### Your instructions
Give back the full material, exactly as it reads.

### Collected data
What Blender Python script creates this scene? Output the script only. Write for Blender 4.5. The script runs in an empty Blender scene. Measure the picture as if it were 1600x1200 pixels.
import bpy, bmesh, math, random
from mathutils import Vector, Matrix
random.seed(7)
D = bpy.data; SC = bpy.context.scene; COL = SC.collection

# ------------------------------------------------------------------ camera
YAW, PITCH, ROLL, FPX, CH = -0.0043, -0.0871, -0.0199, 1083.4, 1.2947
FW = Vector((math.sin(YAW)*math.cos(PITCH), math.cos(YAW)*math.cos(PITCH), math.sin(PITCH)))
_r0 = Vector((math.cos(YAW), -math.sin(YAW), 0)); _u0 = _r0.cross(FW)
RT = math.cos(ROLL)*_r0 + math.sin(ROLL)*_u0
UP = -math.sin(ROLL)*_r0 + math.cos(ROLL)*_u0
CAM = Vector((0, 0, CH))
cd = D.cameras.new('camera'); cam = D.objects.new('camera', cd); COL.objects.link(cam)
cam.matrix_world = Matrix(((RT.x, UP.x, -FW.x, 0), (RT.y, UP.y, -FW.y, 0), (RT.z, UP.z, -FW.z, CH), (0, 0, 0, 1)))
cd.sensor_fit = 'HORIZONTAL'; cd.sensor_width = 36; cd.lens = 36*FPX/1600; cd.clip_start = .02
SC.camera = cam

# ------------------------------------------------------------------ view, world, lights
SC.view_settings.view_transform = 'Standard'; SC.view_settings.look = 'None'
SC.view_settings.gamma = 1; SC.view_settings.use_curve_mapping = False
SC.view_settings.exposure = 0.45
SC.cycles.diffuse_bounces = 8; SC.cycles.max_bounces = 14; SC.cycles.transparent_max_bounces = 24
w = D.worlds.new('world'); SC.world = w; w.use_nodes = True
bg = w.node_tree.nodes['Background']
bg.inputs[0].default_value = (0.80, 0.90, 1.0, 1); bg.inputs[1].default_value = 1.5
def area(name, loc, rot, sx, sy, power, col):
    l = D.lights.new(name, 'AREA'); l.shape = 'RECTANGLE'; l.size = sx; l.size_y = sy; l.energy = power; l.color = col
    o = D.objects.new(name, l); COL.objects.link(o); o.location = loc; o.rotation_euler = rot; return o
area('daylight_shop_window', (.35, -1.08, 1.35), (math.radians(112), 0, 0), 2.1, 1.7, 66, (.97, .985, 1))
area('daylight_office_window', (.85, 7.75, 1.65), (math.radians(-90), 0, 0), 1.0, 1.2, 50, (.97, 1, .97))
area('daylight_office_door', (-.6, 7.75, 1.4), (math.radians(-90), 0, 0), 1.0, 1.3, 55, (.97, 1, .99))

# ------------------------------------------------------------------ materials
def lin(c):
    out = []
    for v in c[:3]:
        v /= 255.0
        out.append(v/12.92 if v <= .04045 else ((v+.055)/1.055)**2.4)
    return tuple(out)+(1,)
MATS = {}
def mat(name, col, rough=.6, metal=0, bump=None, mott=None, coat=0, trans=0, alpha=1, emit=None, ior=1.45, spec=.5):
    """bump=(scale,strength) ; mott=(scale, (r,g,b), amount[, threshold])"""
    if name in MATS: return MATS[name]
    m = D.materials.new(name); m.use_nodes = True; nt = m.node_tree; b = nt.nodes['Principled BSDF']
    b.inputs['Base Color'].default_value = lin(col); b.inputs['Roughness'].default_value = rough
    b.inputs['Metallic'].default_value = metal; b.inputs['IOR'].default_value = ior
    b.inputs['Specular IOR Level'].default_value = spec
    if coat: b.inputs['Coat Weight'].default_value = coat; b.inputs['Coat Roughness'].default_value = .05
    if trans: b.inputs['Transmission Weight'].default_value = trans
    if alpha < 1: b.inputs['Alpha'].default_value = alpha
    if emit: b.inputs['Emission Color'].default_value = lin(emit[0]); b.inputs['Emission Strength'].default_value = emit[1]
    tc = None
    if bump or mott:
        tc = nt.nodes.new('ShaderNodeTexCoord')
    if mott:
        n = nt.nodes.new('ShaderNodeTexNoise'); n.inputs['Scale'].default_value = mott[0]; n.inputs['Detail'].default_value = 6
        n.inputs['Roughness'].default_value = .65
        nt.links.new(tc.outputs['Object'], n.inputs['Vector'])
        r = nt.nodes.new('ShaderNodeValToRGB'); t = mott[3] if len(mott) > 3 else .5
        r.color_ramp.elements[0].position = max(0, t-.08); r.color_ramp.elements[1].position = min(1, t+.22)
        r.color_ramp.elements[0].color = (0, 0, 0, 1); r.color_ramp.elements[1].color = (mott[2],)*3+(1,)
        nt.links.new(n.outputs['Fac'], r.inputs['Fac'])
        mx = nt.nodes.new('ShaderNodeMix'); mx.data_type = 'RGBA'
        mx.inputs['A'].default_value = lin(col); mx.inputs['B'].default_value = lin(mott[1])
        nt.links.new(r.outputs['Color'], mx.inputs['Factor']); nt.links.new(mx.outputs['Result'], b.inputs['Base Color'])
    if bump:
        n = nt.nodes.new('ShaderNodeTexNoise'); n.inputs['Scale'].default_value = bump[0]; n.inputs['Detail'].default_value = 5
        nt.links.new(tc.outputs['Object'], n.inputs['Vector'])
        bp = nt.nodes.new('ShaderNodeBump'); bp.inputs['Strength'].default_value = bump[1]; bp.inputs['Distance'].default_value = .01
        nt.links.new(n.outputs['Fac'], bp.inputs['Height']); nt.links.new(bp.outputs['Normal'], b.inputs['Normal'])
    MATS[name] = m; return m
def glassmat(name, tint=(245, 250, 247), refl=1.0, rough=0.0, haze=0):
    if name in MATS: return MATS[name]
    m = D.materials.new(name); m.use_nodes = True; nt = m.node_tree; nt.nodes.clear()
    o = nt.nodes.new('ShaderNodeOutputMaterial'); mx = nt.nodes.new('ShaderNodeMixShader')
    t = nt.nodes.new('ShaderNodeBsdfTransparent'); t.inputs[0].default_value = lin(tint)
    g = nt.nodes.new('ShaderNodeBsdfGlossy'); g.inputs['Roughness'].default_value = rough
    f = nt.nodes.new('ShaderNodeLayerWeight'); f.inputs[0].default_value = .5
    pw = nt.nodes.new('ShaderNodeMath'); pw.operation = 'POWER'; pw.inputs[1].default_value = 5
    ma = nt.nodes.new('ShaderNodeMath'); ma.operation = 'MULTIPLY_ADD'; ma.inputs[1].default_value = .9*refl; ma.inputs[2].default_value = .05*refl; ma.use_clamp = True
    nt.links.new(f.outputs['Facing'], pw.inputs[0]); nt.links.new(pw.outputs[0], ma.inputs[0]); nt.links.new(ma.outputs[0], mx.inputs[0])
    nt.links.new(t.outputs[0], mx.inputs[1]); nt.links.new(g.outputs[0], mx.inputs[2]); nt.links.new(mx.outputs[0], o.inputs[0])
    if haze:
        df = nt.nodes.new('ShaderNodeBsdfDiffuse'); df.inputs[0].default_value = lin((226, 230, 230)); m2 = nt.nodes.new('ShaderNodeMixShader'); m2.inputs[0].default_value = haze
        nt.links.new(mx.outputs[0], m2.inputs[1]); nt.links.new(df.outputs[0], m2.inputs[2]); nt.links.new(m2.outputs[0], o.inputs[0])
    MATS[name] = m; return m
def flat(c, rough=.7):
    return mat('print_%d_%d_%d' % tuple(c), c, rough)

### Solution
What Blender Python script creates this scene? Output the script only. Write for Blender 4.5. The script runs in an empty Blender scene. Measure the picture as if it were 1600x1200 pixels.
import bpy, bmesh, math, random
from mathutils import Vector, Matrix
random.seed(7)
D = bpy.data; SC = bpy.context.scene; COL = SC.collection

# ------------------------------------------------------------------ camera
YAW, PITCH, ROLL, FPX, CH = -0.0043, -0.0871, -0.0199, 1083.4, 1.2947
FW = Vector((math.sin(YAW)*math.cos(PITCH), math.cos(YAW)*math.cos(PITCH), math.sin(PITCH)))
_r0 = Vector((math.cos(YAW), -math.sin(YAW), 0)); _u0 = _r0.cross(FW)
RT = math.cos(ROLL)*_r0 + math.sin(ROLL)*_u0
UP = -math.sin(ROLL)*_r0 + math.cos(ROLL)*_u0
CAM = Vector((0, 0, CH))
cd = D.cameras.new('camera'); cam = D.objects.new('camera', cd); COL.objects.link(cam)
cam.matrix_world = Matrix(((RT.x, UP.x, -FW.x, 0), (RT.y, UP.y, -FW.y, 0), (RT.z, UP.z, -FW.z, CH), (0, 0, 0, 1)))
cd.sensor_fit = 'HORIZONTAL'; cd.sensor_width = 36; cd.lens = 36*FPX/1600; cd.clip_start = .02
SC.camera = cam

# ------------------------------------------------------------------ view, world, lights
SC.view_settings.view_transform = 'Standard'; SC.view_settings.look = 'None'
SC.view_settings.gamma = 1; SC.view_settings.use_curve_mapping = False
SC.view_settings.exposure = 0.45
SC.cycles.diffuse_bounces = 8; SC.cycles.max_bounces = 14; SC.cycles.transparent_max_bounces = 24
w = D.worlds.new('world'); SC.world = w; w.use_nodes = True
bg = w.node_tree.nodes['Background']
bg.inputs[0].default_value = (0.80, 0.90, 1.0, 1); bg.inputs[1].default_value = 1.5
def area(name, loc, rot, sx, sy, power, col):
    l = D.lights.new(name, 'AREA'); l.shape = 'RECTANGLE'; l.size = sx; l.size_y = sy; l.energy = power; l.color = col
    o = D.objects.new(name, l); COL.objects.link(o); o.location = loc; o.rotation_euler = rot; return o
area('daylight_shop_window', (.35, -1.08, 1.35), (math.radians(112), 0, 0), 2.1, 1.7, 66, (.97, .985, 1))
area('daylight_office_window', (.85, 7.75, 1.65), (math.radians(-90), 0, 0), 1.0, 1.2, 50, (.97, 1, .97))
area('daylight_office_door', (-.6, 7.75, 1.4), (math.radians(-90), 0, 0), 1.0, 1.3, 55, (.97, 1, .99))

# ------------------------------------------------------------------ materials
def lin(c):
    out = []
    for v in c[:3]:
        v /= 255.0
        out.append(v/12.92 if v <= .04045 else ((v+.055)/1.055)**2.4)
    return tuple(out)+(1,)
MATS = {}
def mat(name, col, rough=.6, metal=0, bump=None, mott=None, coat=0, trans=0, alpha=1, emit=None, ior=1.45, spec=.5):
    """bump=(scale,strength) ; mott=(scale, (r,g,b), amount[, threshold])"""
    if name in MATS: return MATS[name]
    m = D.materials.new(name); m.use_nodes = True; nt = m.node_tree; b = nt.nodes['Principled BSDF']
    b.inputs['Base Color'].default_value = lin(col); b.inputs['Roughness'].default_value = rough
    b.inputs['Metallic'].default_value = metal; b.inputs['IOR'].default_value = ior
    b.inputs['Specular IOR Level'].default_value = spec
    if coat: b.inputs['Coat Weight'].default_value = coat; b.inputs['Coat Roughness'].default_value = .05
    if trans: b.inputs['Transmission Weight'].default_value = trans
    if alpha < 1: b.inputs['Alpha'].default_value = alpha
    if emit: b.inputs['Emission Color'].default_value = lin(emit[0]); b.inputs['Emission Strength'].default_value = emit[1]
    tc = None
    if bump or mott:
        tc = nt.nodes.new('ShaderNodeTexCoord')
    if mott:
        n = nt.nodes.new('ShaderNodeTexNoise'); n.inputs['Scale'].default_value = mott[0]; n.inputs['Detail'].default_value = 6
        n.inputs['Roughness'].default_value = .65
        nt.links.new(tc.outputs['Object'], n.inputs['Vector'])
        r = nt.nodes.new('ShaderNodeValToRGB'); t = mott[3] if len(mott) > 3 else .5
        r.color_ramp.elements[0].position = max(0, t-.08); r.color_ramp.elements[1].position = min(1, t+.22)
        r.color_ramp.elements[0].color = (0, 0, 0, 1); r.color_ramp.elements[1].color = (mott[2],)*3+(1,)
        nt.links.new(n.outputs['Fac'], r.inputs['Fac'])
        mx = nt.nodes.new('ShaderNodeMix'); mx.data_type = 'RGBA'
        mx.inputs['A'].default_value = lin(col); mx.inputs['B'].default_value = lin(mott[1])
        nt.links.new(r.outputs['Color'], mx.inputs['Factor']); nt.links.new(mx.outputs['Result'], b.inputs['Base Color'])
    if bump:
        n = nt.nodes.new('ShaderNodeTexNoise'); n.inputs['Scale'].default_value = bump[0]; n.inputs['Detail'].default_value = 5
        nt.links.new(tc.outputs['Object'], n.inputs['Vector'])
        bp = nt.nodes.new('ShaderNodeBump'); bp.inputs['Strength'].default_value = bump[1]; bp.inputs['Distance'].default_value = .01
        nt.links.new(n.outputs['Fac'], bp.inputs['Height']); nt.links.new(bp.outputs['Normal'], b.inputs['Normal'])
    MATS[name] = m; return m
def glassmat(name, tint=(245, 250, 247), refl=1.0, rough=0.0, haze=0):
    if name in MATS: return MATS[name]
    m = D.materials.new(name); m.use_nodes = True; nt = m.node_tree; nt.nodes.clear()
    o = nt.nodes.new('ShaderNodeOutputMaterial'); mx = nt.nodes.new('ShaderNodeMixShader')
    t = nt.nodes.new('ShaderNodeBsdfTransparent'); t.inputs[0].default_value = lin(tint)
    g = nt.nodes.new('ShaderNodeBsdfGlossy'); g.inputs['Roughness'].default_value = rough
    f = nt.nodes.new('ShaderNodeLayerWeight'); f.inputs[0].default_value = .5
    pw = nt.nodes.new('ShaderNodeMath'); pw.operation = 'POWER'; pw.inputs[1].default_value = 5
    ma = nt.nodes.new('ShaderNodeMath'); ma.operation = 'MULTIPLY_ADD'; ma.inputs[1].default_value = .9*refl; ma.inputs[2].default_value = .05*refl; ma.use_clamp = True
    nt.links.new(f.outputs['Facing'], pw.inputs[0]); nt.links.new(pw.outputs[0], ma.inputs[0]); nt.links.new(ma.outputs[0], mx.inputs[0])
    nt.links.new(t.outputs[0], mx.inputs[1]); nt.links.new(g.outputs[0], mx.inputs[2]); nt.links.new(mx.outputs[0], o.inputs[0])
    if haze:
        df = nt.nodes.new('ShaderNodeBsdfDiffuse'); df.inputs[0].default_value = lin((226, 230, 230)); m2 = nt.nodes.new('ShaderNodeMixShader'); m2.inputs[0].default_value = haze
        nt.links.new(mx.outputs[0], m2.inputs[1]); nt.links.new(df.outputs[0], m2.inputs[2]); nt.links.new(m2.outputs[0], o.inputs[0])
    MATS[name] = m; return m
def flat(c, rough=.7):
    return mat('print_%d_%d_%d' % tuple(c), c, rough)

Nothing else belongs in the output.